Where does a young person find disruption? When you bail out the baby boomer owner of a restaurant, all you're doing is robbing opportunity from the 26-year-old graduate of a culinary academy that wants her shot. We need disruption.
I don’t know how to feel about this point. On one hand, as stated as a fact, it’s true. We need bankruptcies and churn and disruption to keep America’s economy strong. At the same time, plenty of local restaurants have gone under in the last five years (and in any five-year period - owning a restaurant is really hard!), so it’s an odd example to pick.
I think Mark Zuckerberg has done more damage to the young people in our nation while making more money than any person in history.
I mean, I think social media is harming society and culture in a lot of ways, but let’s not go crazy. Those behind the Vietnam War did a lot of damage to the young people of America.
Oh, but wait, it could be worse. It's as if we let an adversary implant a neural jack into our youth to raise a generation of civic, military and business leaders that hate America.

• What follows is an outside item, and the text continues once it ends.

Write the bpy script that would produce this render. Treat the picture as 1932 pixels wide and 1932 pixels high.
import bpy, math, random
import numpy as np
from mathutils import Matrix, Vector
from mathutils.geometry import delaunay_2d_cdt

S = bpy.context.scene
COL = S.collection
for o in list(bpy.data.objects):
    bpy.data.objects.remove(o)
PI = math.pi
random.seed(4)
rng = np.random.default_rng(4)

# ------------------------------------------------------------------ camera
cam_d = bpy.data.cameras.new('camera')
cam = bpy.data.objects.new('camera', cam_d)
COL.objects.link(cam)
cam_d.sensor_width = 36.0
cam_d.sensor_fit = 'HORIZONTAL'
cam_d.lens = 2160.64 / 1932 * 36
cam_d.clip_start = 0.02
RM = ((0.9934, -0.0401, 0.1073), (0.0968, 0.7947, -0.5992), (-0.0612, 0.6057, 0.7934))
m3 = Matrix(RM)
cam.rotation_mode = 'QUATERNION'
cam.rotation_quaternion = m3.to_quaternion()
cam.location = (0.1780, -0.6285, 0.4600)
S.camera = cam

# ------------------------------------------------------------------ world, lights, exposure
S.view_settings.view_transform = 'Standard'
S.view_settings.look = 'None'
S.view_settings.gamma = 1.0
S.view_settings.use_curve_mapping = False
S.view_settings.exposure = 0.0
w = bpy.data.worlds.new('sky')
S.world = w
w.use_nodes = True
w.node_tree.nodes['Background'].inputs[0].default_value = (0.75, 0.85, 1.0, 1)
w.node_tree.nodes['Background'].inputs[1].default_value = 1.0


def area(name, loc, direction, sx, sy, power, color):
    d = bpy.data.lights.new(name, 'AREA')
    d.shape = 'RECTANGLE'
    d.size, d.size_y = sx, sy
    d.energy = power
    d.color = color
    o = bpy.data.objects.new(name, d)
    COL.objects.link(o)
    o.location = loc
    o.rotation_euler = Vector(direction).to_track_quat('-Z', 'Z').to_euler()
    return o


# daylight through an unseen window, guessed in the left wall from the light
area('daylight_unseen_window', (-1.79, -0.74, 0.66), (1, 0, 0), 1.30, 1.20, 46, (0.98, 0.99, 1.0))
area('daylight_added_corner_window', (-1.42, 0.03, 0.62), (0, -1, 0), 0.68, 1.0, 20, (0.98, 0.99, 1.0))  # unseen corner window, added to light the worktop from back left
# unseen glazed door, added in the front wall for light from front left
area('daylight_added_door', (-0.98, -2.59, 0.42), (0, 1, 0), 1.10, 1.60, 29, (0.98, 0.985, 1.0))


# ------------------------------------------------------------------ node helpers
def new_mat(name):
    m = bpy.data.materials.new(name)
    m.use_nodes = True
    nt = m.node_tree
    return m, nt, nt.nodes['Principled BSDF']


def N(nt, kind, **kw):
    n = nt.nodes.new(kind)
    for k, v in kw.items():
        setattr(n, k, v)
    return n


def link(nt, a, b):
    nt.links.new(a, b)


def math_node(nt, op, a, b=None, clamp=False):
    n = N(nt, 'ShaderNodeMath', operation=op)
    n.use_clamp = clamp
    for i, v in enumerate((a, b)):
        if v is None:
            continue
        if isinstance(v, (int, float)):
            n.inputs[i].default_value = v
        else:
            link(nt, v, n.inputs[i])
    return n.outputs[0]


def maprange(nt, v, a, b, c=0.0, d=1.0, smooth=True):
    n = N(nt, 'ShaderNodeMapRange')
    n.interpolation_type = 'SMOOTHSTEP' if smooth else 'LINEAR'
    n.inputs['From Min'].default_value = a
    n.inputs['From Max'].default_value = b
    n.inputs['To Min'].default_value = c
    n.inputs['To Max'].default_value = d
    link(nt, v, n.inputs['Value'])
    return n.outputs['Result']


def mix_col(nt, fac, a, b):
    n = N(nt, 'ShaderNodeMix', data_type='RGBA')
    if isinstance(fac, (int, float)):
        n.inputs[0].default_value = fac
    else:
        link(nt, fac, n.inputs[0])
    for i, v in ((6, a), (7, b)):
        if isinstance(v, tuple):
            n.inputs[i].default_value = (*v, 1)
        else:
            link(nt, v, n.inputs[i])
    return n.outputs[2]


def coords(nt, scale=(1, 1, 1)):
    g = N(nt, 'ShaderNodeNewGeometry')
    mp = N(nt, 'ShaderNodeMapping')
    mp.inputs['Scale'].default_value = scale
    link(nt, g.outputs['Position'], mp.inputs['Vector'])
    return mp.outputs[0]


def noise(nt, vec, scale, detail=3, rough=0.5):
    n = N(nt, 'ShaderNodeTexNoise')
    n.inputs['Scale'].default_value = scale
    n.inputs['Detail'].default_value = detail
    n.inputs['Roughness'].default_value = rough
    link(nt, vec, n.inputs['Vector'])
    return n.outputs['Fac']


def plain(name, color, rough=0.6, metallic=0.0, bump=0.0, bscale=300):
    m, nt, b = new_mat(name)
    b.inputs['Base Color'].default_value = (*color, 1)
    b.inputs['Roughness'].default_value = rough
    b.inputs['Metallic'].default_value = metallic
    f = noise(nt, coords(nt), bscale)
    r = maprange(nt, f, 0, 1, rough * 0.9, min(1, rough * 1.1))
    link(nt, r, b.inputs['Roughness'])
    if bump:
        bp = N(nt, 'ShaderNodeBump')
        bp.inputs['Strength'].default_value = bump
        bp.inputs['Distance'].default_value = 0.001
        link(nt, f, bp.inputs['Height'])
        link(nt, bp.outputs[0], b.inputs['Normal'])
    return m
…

How can we be this stupid?
He’s referencing TikTok, and I totally agree with him. It’s a no-brainer that TikTok cannot be allowed to continue to operate in the United States while under the influence of the Chinese government.

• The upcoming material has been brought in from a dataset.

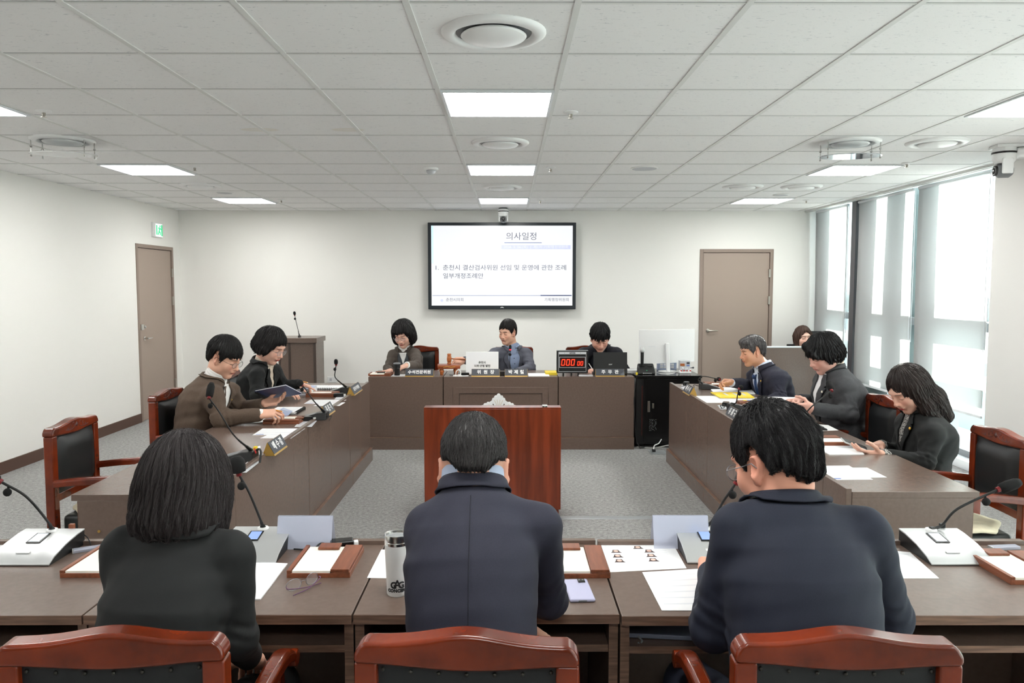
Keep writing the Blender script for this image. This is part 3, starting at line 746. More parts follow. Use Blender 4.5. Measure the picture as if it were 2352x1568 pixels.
# ================================================================== people: implicit shapes -> continuous meshes
F4 = np.float32
def nv(v): v = np.asarray(v, float); return v / (np.linalg.norm(v) + 1e-12)
class Shape:
    """smooth union of implicit pieces, evaluated on a grid or on loose points"""
    def __init__(s): s.ops = []; s.warp = None
    def rc(s, a, b, ra, rb, k=.02, op='u'):
        a = np.asarray(a, float); b = np.asarray(b, float); ab = b - a; L2 = float(ab @ ab) + 1e-12; r = max(ra, rb)
        def f(P):
            q = P - a.astype(F4); t = np.clip((q @ ab.astype(F4)) / L2, 0, 1)
            return np.linalg.norm(q - t[..., None] * ab.astype(F4), axis=-1) - (ra + (rb - ra) * t)
        s.ops.append((f, np.minimum(a, b) - r, np.maximum(a, b) + r, k, op)); return s
    def ell(s, c, r, R=None, k=.02, op='u'):
        c = np.asarray(c, float); r = np.asarray(r, float); R = np.eye(3) if R is None else np.asarray(R, float)
        def f(P):
            q = (P - c.astype(F4)) @ R.astype(F4)
            k0 = np.linalg.norm(q / r.astype(F4), axis=-1); k1 = np.linalg.norm(q / (r * r).astype(F4), axis=-1)
            return k0 * (k0 - 1) / np.maximum(k1, 1e-6)
        e = np.sqrt(((R * r[None, :]) ** 2).sum(1))
        s.ops.append((f, c - e, c + e, k, op)); return s
    def rbox(s, c, h, R, rad, k=.01, op='u'):
        c = np.asarray(c, float); h = np.asarray(h, float) - rad; R = np.asarray(R, float)
        def f(P):
            q = np.abs((P - c.astype(F4)) @ R.astype(F4)) - h.astype(F4)
            return np.linalg.norm(np.maximum(q, 0), axis=-1) + np.minimum(q.max(-1), 0) - rad
        e = np.abs(R) @ (h + rad)
        s.ops.append((f, c - e, c + e, k, op)); return s
    def fn(s, f, lo, hi, k=.02, op='u'): s.ops.append((f, np.asarray(lo, float), np.asarray(hi, float), k, op)); return s
    @staticmethod
    def mix(D, d, k, op):
        if op == 'u':
            h = np.maximum(k - np.abs(D - d), 0) / k if k > 0 else 0
            return np.minimum(D, d) - h * h * k * .25
        if op == 's': d = -d
        h = np.maximum(k - np.abs(D - d), 0) / k if k > 0 else 0
        return np.maximum(D, d) + h * h * k * .25
    def __call__(s, P):
        P = np.asarray(P, F4); D = np.full(P.shape[:-1], 9.0, F4)
        for f, lo, hi, k, op in s.ops: D = s.mix(D, f(P), k, op)
        if s.warp is not None: D = D + s.warp(P)
        return D
    def mesh(s, h, pad=.02):
        us = [o for o in s.ops if o[4] == 'u']
        lo = np.min([o[1] for o in us], 0) - pad; hi = np.max([o[2] for o in us], 0) + pad
        n = np.ceil((hi - lo) / h).astype(int) + 1
        ax = [(lo[i] + h * np.arange(n[i])).astype(F4) for i in range(3)]
        D = np.full(n, 9.0, F4)
        for f, a, b, k, op in s.ops:
            m = k * 1.0 + 2.5 * h + .012
            if op == 'i': i0 = np.zeros(3, int); i1 = n
            else:
                i0 = np.clip(np.floor((a - m - lo) / h).astype(int), 0, n); i1 = np.clip(np.ceil((b + m - lo) / h).astype(int) + 1, 0, n)
            if np.any(i1 <= i0): continue
            X = np.stack(np.meshgrid(ax[0][i0[0]:i1[0]], ax[1][i0[1]:i1[1]], ax[2][i0[2]:i1[2]], indexing='ij'), -1)
            sl = tuple(slice(i0[i], i1[i]) for i in range(3))
            D[sl] = s.mix(D[sl], f(X), k, op)
        if s.warp is not None:
            nb = np.argwhere(np.abs(D) < .03)
            if len(nb):
                P = lo.astype(F4) + nb.astype(F4) * F4(h)
                D[nb[:, 0], nb[:, 1], nb[:, 2]] += s.warp(P)
        return nets(D, lo, h)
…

We have to have or restore a progressive tax structure with alternative minimum tax on corporations and wealthy individuals. We need to refund the IRS. We need to reform Social Security. It should be based on whether you need the money, not on how old you are.
These few sentences encapsulate how I feel about Galloway. So much right and so much wrong in one place. Social Security does need to be reformed. The IRS should be properly funded to allow them to enforce the laws our elected officials have passed. But we do have a progressive tax structure, by some measures one of the most progressive in the world. The problem with our tax system isn’t that the rich don’t pay their share, it’s that everyone is taxed too little based on the social programs we want to provide.

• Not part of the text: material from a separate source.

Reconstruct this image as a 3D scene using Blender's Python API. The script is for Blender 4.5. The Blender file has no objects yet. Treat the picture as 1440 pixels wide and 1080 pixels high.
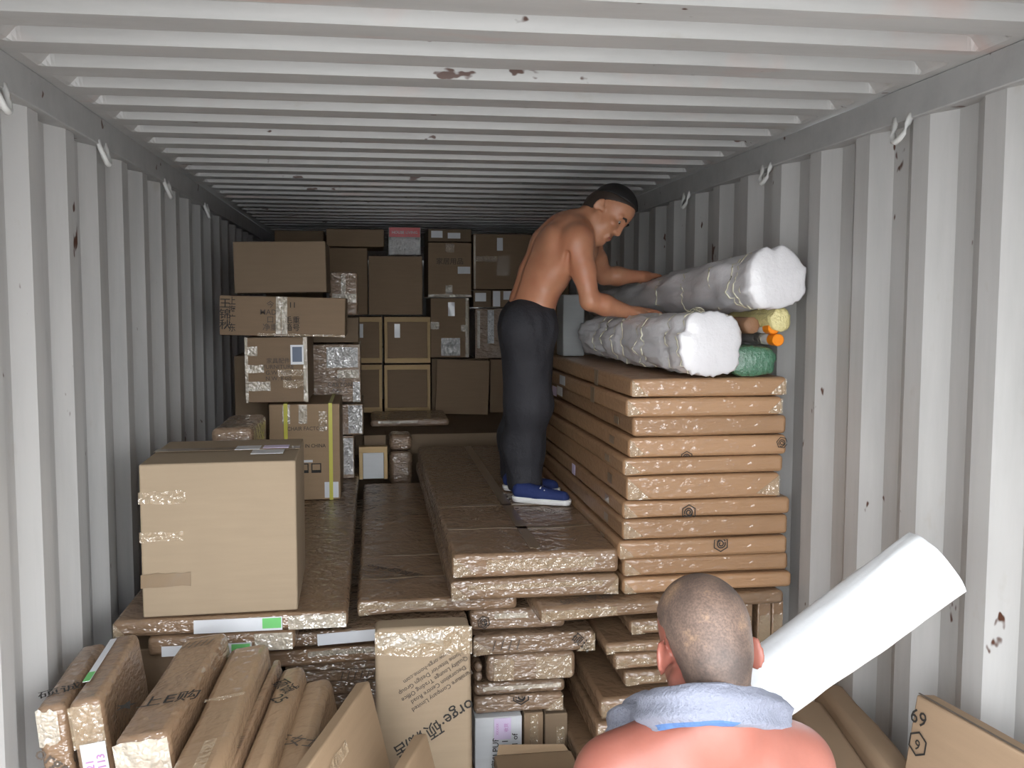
import bpy, bmesh, math, random
import numpy as np
from mathutils import Vector, Matrix, noise as mnoise

scene = bpy.context.scene
COL = scene.collection
random.seed(7)
R = math.radians

# ------------------------------------------------------------------ camera
FPX, CX, CY = 1200.0, 680.0, 512.0
CAM = np.array([-.302, 0.0, 2.09])
YAW, PITCH = R(7.42), R(4.08)
_fw = np.array([math.sin(YAW)*math.cos(PITCH), math.cos(YAW)*math.cos(PITCH), -math.sin(PITCH)])
_rt = np.array([math.cos(YAW), -math.sin(YAW), 0.0])
_up = np.cross(_rt, _fw)
cam_d = bpy.data.cameras.new('camera')
cam_d.sensor_width = 36.0
cam_d.lens = 36.0*FPX/1440.0
cam_d.shift_x = (720-CX)/1440.0
cam_d.shift_y = (CY-540)/1440.0
cam_d.clip_start = .02
cam = bpy.data.objects.new('camera', cam_d)
M = Matrix.Identity(4)
for i in range(3):
    M[i][0], M[i][1], M[i][2], M[i][3] = _rt[i], _up[i], -_fw[i], CAM[i]
cam.matrix_world = M
COL.objects.link(cam)
scene.camera = cam

# ------------------------------------------------------------------ daylight
world = bpy.data.worlds.new('overcast_sky')
scene.world = world
world.use_nodes = True
bg = world.node_tree.nodes['Background']
_nt = world.node_tree
_tc = _nt.nodes.new('ShaderNodeTexCoord'); _sx = _nt.nodes.new('ShaderNodeSeparateXYZ'); _rp = _nt.nodes.new('ShaderNodeValToRGB')
_nt.links.new(_tc.outputs['Generated'], _sx.inputs[0]); _nt.links.new(_sx.outputs['Z'], _rp.inputs['Fac'])
_rp.color_ramp.elements[0].color = (1.0, 1.02, 1.04, 1); _rp.color_ramp.elements[1].color = (.72, .77, .84, 1)
_nt.links.new(_rp.outputs['Color'], bg.inputs[0])
bg.inputs[1].default_value = 10.4
scene.view_settings.view_transform = 'Standard'
scene.view_settings.look = 'None'
scene.view_settings.gamma = 1.0
scene.view_settings.use_curve_mapping = False
scene.view_settings.exposure = 0.0

def ray(px, py): return _fw*FPX + _rt*(px-CX) + _up*(CY-py)
def at(px, py, Y):
    d = ray(px, py); return CAM + d*((Y-CAM[1])/d[1])
def atz(px, py, Z):
    d = ray(px, py); return CAM + d*((Z-CAM[2])/d[2])
def atx(px, py, X):
    d = ray(px, py); return CAM + d*((X-CAM[0])/d[0])

# ------------------------------------------------------------------ materials
def s2l(c):
    return tuple(((v/255)/12.92 if v/255 <= .04045 else ((v/255+.055)/1.055)**2.4) for v in c)
class NT:
    def __init__(s, name):
        s.m = bpy.data.materials.new(name); s.m.use_nodes = True
        s.t = s.m.node_tree; s.b = s.t.nodes['Principled BSDF']
    def n(s, typ, **kw):
        o = s.t.nodes.new(typ)
        for k, v in kw.items():
            if k.startswith('i_'): o.inputs[k[2:].replace('_', ' ')].default_value = v
            else: setattr(o, k, v)
        return o
    def l(s, a, b): s.t.links.new(a, b)
    def coords(s, scale=(1, 1, 1), kind='Object'):
        tc = s.n('ShaderNodeTexCoord'); mp = s.n('ShaderNodeMapping')
        mp.inputs['Scale'].default_value = scale
        s.l(tc.outputs[kind], mp.inputs['Vector']); return mp.outputs['Vector']
    def noise(s, vec, scale, detail=4, rough=.55):
        o = s.n('ShaderNodeTexNoise'); o.inputs['Scale'].default_value = scale
        o.inputs['Detail'].default_value = detail; o.inputs['Roughness'].default_value = rough
        s.l(vec, o.inputs['Vector']); return o.outputs['Fac']
    def ramp(s, fac, stops):
        r = s.n('ShaderNodeValToRGB'); e = r.color_ramp.elements
        while len(e) < len(stops): e.new(.5)
        for q, (p, c) in zip(e, stops):
            q.position = p; q.color = tuple(c)+(1,) if len(c) == 3 else c
        s.l(fac, r.inputs['Fac']); return r.outputs['Color']
    def mix(s, fac, a, b, blend='MIX'):
        o = s.n('ShaderNodeMix', data_type='RGBA', blend_type=blend)
        for sock, v in ((o.inputs['Factor'], fac), (o.inputs['A'], a), (o.inputs['B'], b)):
            if hasattr(v, 'is_output'): s.l(v, sock)
            else: sock.default_value = v if not isinstance(v, tuple) or len(v) == 4 else v+(1,)
        return o.outputs['Result']
    def bump(s, h, strength=.3, dist=.01):
        b = s.n('ShaderNodeBump'); b.inputs['Strength'].default_value = strength
        b.inputs['Distance'].default_value = dist
        s.l(h, b.inputs['Height']); return b.outputs['Normal']

def plain(name, col, rough=.6, metal=0, spec=.5, coat=0, alpha=1, sss=0):
    t = NT(name); b = t.b
    b.inputs['Base Color'].default_value = tuple(col)+(1,)
    b.inputs['Roughness'].default_value = rough
    b.inputs['Metallic'].default_value = metal
    b.inputs['Specular IOR Level'].default_value = spec
    b.inputs['Coat Weight'].default_value = coat
    b.inputs['Alpha'].default_value = alpha
    if sss:
        b.inputs['Subsurface Weight'].default_value = sss
        b.inputs['Subsurface Radius'].default_value = (.012, .005, .003)
    return t.m

def crinkle(t, sc, amt):
    def ridge(scale, det):
        n = t.noise(t.coords(sc), scale, det, .6)
        m1 = t.n('ShaderNodeMath', operation='SUBTRACT'); t.l(n, m1.inputs[0]); m1.inputs[1].default_value = .5
        m2 = t.n('ShaderNodeMath', operation='ABSOLUTE'); t.l(m1.outputs[0], m2.inputs[0]); return m2.outputs[0]
    h = t.mix(.35, ridge(8, 2), ridge(22, 2))
    return t.bump(h, 1.0, amt)
def cardboard(name, col, gloss=0.0, wrinkle=.15, streak=(1.2, 1.2, 12), var=.16):
    t = NT(name); b = t.b
    v = t.coords((1, 1, 1)); vs = t.coords(streak)
    big = t.noise(v, 3.0, 3); st = t.noise(vs, 4.0, 5, .6); fine = t.noise(v, 90, 2)
    oi = t.n('ShaderNodeObjectInfo')
    c1 = t.mix(big, tuple(x*.86 for x in col), tuple(min(1, x*1.1) for x in col))
    c2 = t.mix(t.ramp(st, [(.35, (0,)*3), (.75, (.45,)*3)]), c1, tuple(x*.82 for x in col))
    c3 = t.mix(oi.outputs['Random'], (1-var,)*3, (1+var*.5,)*3)
    c = t.mix(1.0, c2, c3, 'MULTIPLY')
    t.l(c, b.inputs['Base Color'])
    if gloss:
        b.inputs['Roughness'].default_value = .55; b.inputs['Specular IOR Level'].default_value = .35
        b.inputs['Coat Weight'].default_value = gloss
        b.inputs['Coat Roughness'].default_value = .07
        b.inputs['Coat IOR'].default_value = 2.0
        t.l(t.bump(st, .25, .01), b.inputs['Normal'])
        t.l(crinkle(t, (1, 1, 2.2), wrinkle), b.inputs['Coat Normal'])
    else:
        b.inputs['Roughness'].default_value = .78
        b.inputs['Specular IOR Level'].default_value = .3
        t.l(t.bump(t.mix(.5, st, fine), wrinkle, .004), b.inputs['Normal'])
    return t.m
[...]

We need to eliminate the capital gains tax deduction. When did we decide that the money that capital earns is more noble than the money that sweat earns?
Ugh. Galloway knows better than this. There are sound economic arguments for having a capital gains tax that is less than income tax. First and foremost - you’ve already paid tax on that money. If I get paid a dollar for my labor, the government gets a big chunk of it. Then, if invest that money, and make some profit, it shouldn’t be taxed to kingdom come again.
Also, our tax system does not rest on nobility as a principle or even as a consideration. Things are not taxed because of “nobility”. What a meaningless phrase.
We need to tell people in the United States and Canada that they live in the greatest countries in the world, and we need to remind them of that every day by exposing them to other great Americans where they feel connective tissue.
Yes.
If you acknowledge that [children] are doing more poorly than previous generations, if you believe there’s a chance that the illusion of complexity has done nothing but provide cloud cover for the unbelievable transfer of good will, of well-being and of prosperity from young to old, and if you believe we can actually fix these problems and we have the resources, then I present to you, I posit, I augur the question that I hope has more veracity than it did 17 minutes and 24 seconds ago. And that's the following question:
Do we love our children?
This is another Galloway platitude, but credit where credit’s due: the man knows how to speak.